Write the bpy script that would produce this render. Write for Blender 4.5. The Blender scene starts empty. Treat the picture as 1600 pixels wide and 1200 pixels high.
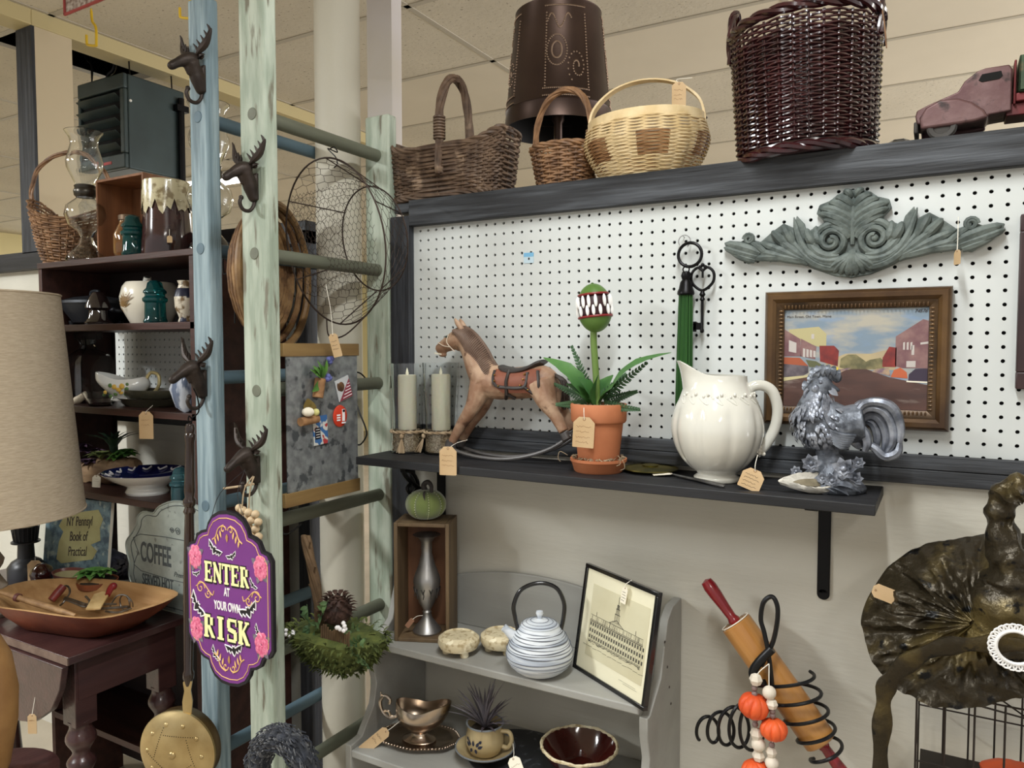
import bpy, math, random
from mathutils import Vector, Matrix, noise
for _c in (bpy.data.objects, bpy.data.meshes, bpy.data.materials, bpy.data.lights, bpy.data.cameras):
    for _o in list(_c): _c.remove(_o)
R = random.Random(7)
rad = math.radians
pi = math.pi
scn = bpy.context.scene
COL = scn.collection
# ---------------------------------------------------------------- camera
CAM = Vector((0, -1.62, 1.5)); F = 1180.0; PIT = rad(2.765); YAW = rad(29.7)
cd = bpy.data.cameras.new('camera'); cam = bpy.data.objects.new('camera', cd); COL.objects.link(cam)
cam.location = CAM; cam.rotation_euler = (rad(90) - PIT, 0, YAW)
cd.sensor_fit = 'HORIZONTAL'; cd.sensor_width = 36.0; cd.lens = 36.0 * F / 1600; cd.clip_start = 0.02; cd.clip_end = 60
scn.camera = cam
scn.view_settings.view_transform = 'Standard'; scn.view_settings.look = 'None'
scn.view_settings.gamma = 1.0; scn.view_settings.use_curve_mapping = False
scn.view_settings.exposure = 0.0
# ---------------------------------------------------------------- world and lights
w = bpy.data.worlds.new('world'); scn.world = w; w.use_nodes = True
w.node_tree.nodes['Background'].inputs[0].default_value = (1.0, 0.985, 0.96, 1)
w.node_tree.nodes['Background'].inputs[1].default_value = 0.6
CEIL = 2.76
def area(name, loc, sx, sy, power, col=(1, 0.995, 0.975), rot=(0, 0, 0)):
    l = bpy.data.lights.new(name, 'AREA'); l.shape = 'RECTANGLE'; l.size = sx; l.size_y = sy; l.energy = power; l.color = col
    o = bpy.data.objects.new(name, l); COL.objects.link(o); o.location = loc; o.rotation_euler = rot
    return o
area('ceiling_fill_light', (3.38, 3.6, 1.2), 2.2, 7.0, 265, (0.97, 0.98, 1.0), (0, rad(98), 0))  # unseen fill light added on the right to brighten the ceiling
# fluorescent fittings: (x, y, size x, size y, power)
FIT = [(-0.22, -1.15, 0.10, 1.2, 34), (-3.2, -2.6, 0.3, 1.2, 150), (-4.6, -1.6, 0.3, 1.2, 30), (1.2, -3.4, 0.3, 1.2, 26),
       (-4.9, 2.2, 1.2, 0.16, 26), (-3.9, 3.9, 1.2, 0.16, 26), (2.6, 2.6, 0.3, 1.2, 30), (-7.5, 4.2, 1.2, .2, 30)]
for (x, y, a, b, p) in FIT:
    area('ceiling_lamp_light', (x, y, CEIL - 0.052), a * .96, b * .96, p, (0.95, 0.99, 1.0) if x < 0 and y < 0 else (1, .98, .95))
# ---------------------------------------------------------------- projection helpers (photo pixel -> point on a plane of the room)
fw = Vector((-math.sin(YAW) * math.cos(PIT), math.cos(YAW) * math.cos(PIT), -math.sin(PIT)))
rt = Vector((math.cos(YAW), math.sin(YAW), 0)); up = rt.cross(fw)
def ray(px, py): return fw + rt * ((px - 800) / F) + up * ((600 - py) / F)
def P(px, py, y):
    d = ray(px, py); return CAM + d * ((y - CAM.y) / d.y)
def PX(px, py, x):
    d = ray(px, py); return CAM + d * ((x - CAM.x) / d.x)
def PZ(px, py, z):
    d = ray(px, py); return CAM + d * ((z - CAM.z) / d.z)
def S(p): return (Vector(p) - CAM).dot(fw) / F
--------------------
* **Work to do**:
Leave the pictures out, and print every line of the listing exactly as written.

* **Task result**:
Write the bpy script that would produce this render. Write for Blender 4.5. The Blender scene starts empty. Treat the picture as 1600 pixels wide and 1200 pixels high.
import bpy, math, random
from mathutils import Vector, Matrix, noise
for _c in (bpy.data.objects, bpy.data.meshes, bpy.data.materials, bpy.data.lights, bpy.data.cameras):
    for _o in list(_c): _c.remove(_o)
R = random.Random(7)
rad = math.radians
pi = math.pi
scn = bpy.context.scene
COL = scn.collection
# ---------------------------------------------------------------- camera
CAM = Vector((0, -1.62, 1.5)); F = 1180.0; PIT = rad(2.765); YAW = rad(29.7)
cd = bpy.data.cameras.new('camera'); cam = bpy.data.objects.new('camera', cd); COL.objects.link(cam)
cam.location = CAM; cam.rotation_euler = (rad(90) - PIT, 0, YAW)
cd.sensor_fit = 'HORIZONTAL'; cd.sensor_width = 36.0; cd.lens = 36.0 * F / 1600; cd.clip_start = 0.02; cd.clip_end = 60
scn.camera = cam
scn.view_settings.view_transform = 'Standard'; scn.view_settings.look = 'None'
scn.view_settings.gamma = 1.0; scn.view_settings.use_curve_mapping = False
scn.view_settings.exposure = 0.0
# ---------------------------------------------------------------- world and lights
w = bpy.data.worlds.new('world'); scn.world = w; w.use_nodes = True
w.node_tree.nodes['Background'].inputs[0].default_value = (1.0, 0.985, 0.96, 1)
w.node_tree.nodes['Background'].inputs[1].default_value = 0.6
CEIL = 2.76
def area(name, loc, sx, sy, power, col=(1, 0.995, 0.975), rot=(0, 0, 0)):
    l = bpy.data.lights.new(name, 'AREA'); l.shape = 'RECTANGLE'; l.size = sx; l.size_y = sy; l.energy = power; l.color = col
    o = bpy.data.objects.new(name, l); COL.objects.link(o); o.location = loc; o.rotation_euler = rot
    return o
area('ceiling_fill_light', (3.38, 3.6, 1.2), 2.2, 7.0, 265, (0.97, 0.98, 1.0), (0, rad(98), 0))  # unseen fill light added on the right to brighten the ceiling
# fluorescent fittings: (x, y, size x, size y, power)
FIT = [(-0.22, -1.15, 0.10, 1.2, 34), (-3.2, -2.6, 0.3, 1.2, 150), (-4.6, -1.6, 0.3, 1.2, 30), (1.2, -3.4, 0.3, 1.2, 26),
       (-4.9, 2.2, 1.2, 0.16, 26), (-3.9, 3.9, 1.2, 0.16, 26), (2.6, 2.6, 0.3, 1.2, 30), (-7.5, 4.2, 1.2, .2, 30)]
for (x, y, a, b, p) in FIT:
    area('ceiling_lamp_light', (x, y, CEIL - 0.052), a * .96, b * .96, p, (0.95, 0.99, 1.0) if x < 0 and y < 0 else (1, .98, .95))
# ---------------------------------------------------------------- projection helpers (photo pixel -> point on a plane of the room)
fw = Vector((-math.sin(YAW) * math.cos(PIT), math.cos(YAW) * math.cos(PIT), -math.sin(PIT)))
rt = Vector((math.cos(YAW), math.sin(YAW), 0)); up = rt.cross(fw)
def ray(px, py): return fw + rt * ((px - 800) / F) + up * ((600 - py) / F)
def P(px, py, y):
    d = ray(px, py); return CAM + d * ((y - CAM.y) / d.y)
def PX(px, py, x):
    d = ray(px, py); return CAM + d * ((x - CAM.x) / d.x)
def PZ(px, py, z):
    d = ray(px, py); return CAM + d * ((z - CAM.z) / d.z)
def S(p): return (Vector(p) - CAM).dot(fw) / F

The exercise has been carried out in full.